Validate GitLab QA selectors in CE / EE
GitLab QA is black box integration testing framework. We use Capybara to click our way through GitLab, so we use DOM selectors a lot.
The problem is that selectors do change quite often, we shuffle a page structure, we remove pages, we add new ones. The ultimate solution is to run entire GitLab QA in CE / EE pipeline, which by itself would validate selectors. In case of GitLab QA incompatible change, pipeline would fail, and the author of the change would need to fix the problem.
This seems like a good solution, and we did a significant amount of work, described in #25 (closed), to make it happen. On the other hand, running entire GitLab QA pipeline for each commit in every merge request might not be realistic, as it depends on how long it is going to take to build a full Omnibus package.
Currently, it is hard to say if this is the way to go.
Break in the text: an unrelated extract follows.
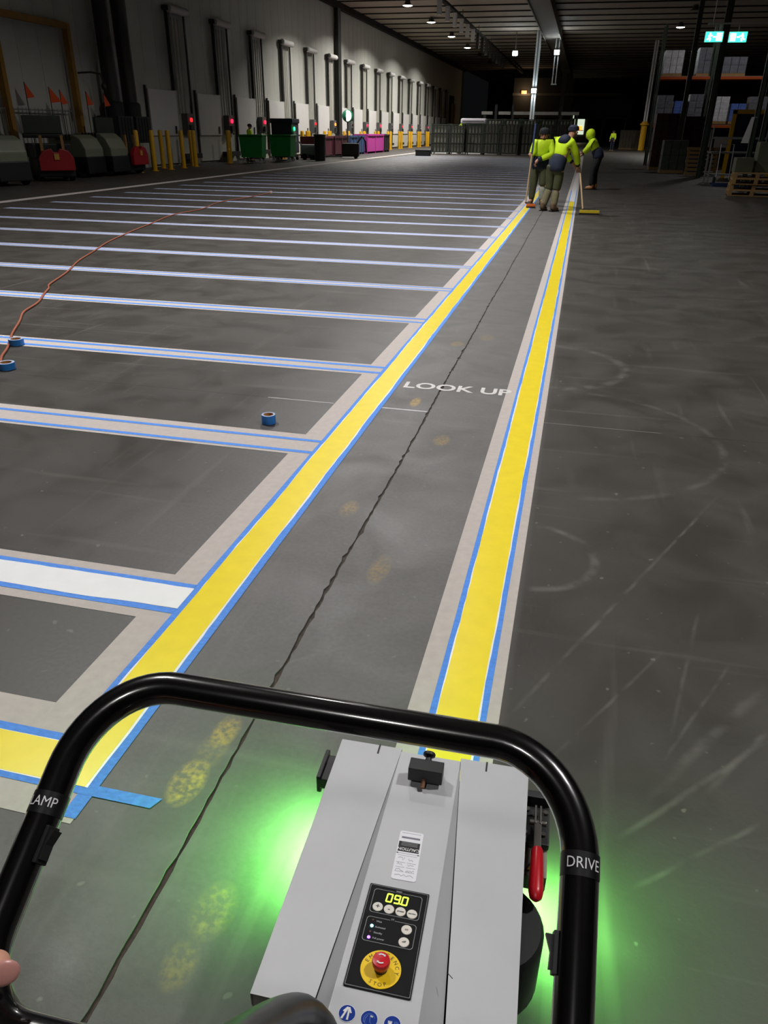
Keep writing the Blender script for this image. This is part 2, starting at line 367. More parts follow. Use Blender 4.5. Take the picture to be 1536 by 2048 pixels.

Other options are:
- make GitLab QA a manual action, but somehow make it necessary to execute this action before merge request gets merged
- run some elements of GitLab QA test suite on the Rails app only (this is controversial, it might be troublesome as well)
- use persistent selectors, that we would tell people not to change, like
.qa-do-something-button
- add a new QA job which purpose would be to quickly validate all selector
I'm thinking about the last solution - adding a new GitLab QA job that would run for every commit in CE / EE repo.
We already have code that implements capybara actions in qa/
directory in CE / EE. We also have capybara actions grouped inside Pages
module.
We should be able to add abstraction that would make it possible to validate most of selectors on a Page
that we use in a real GitLab QA test pipeline.
The problem is that without performing real action, we won't be able to reach some selectors, but maybe the way to go is validate against app/views
?
This is merely an idea that we may want to consider.
We probably should start with the most simple solution - making it super fast to execute entire GitLab QA pipeline, including building a package.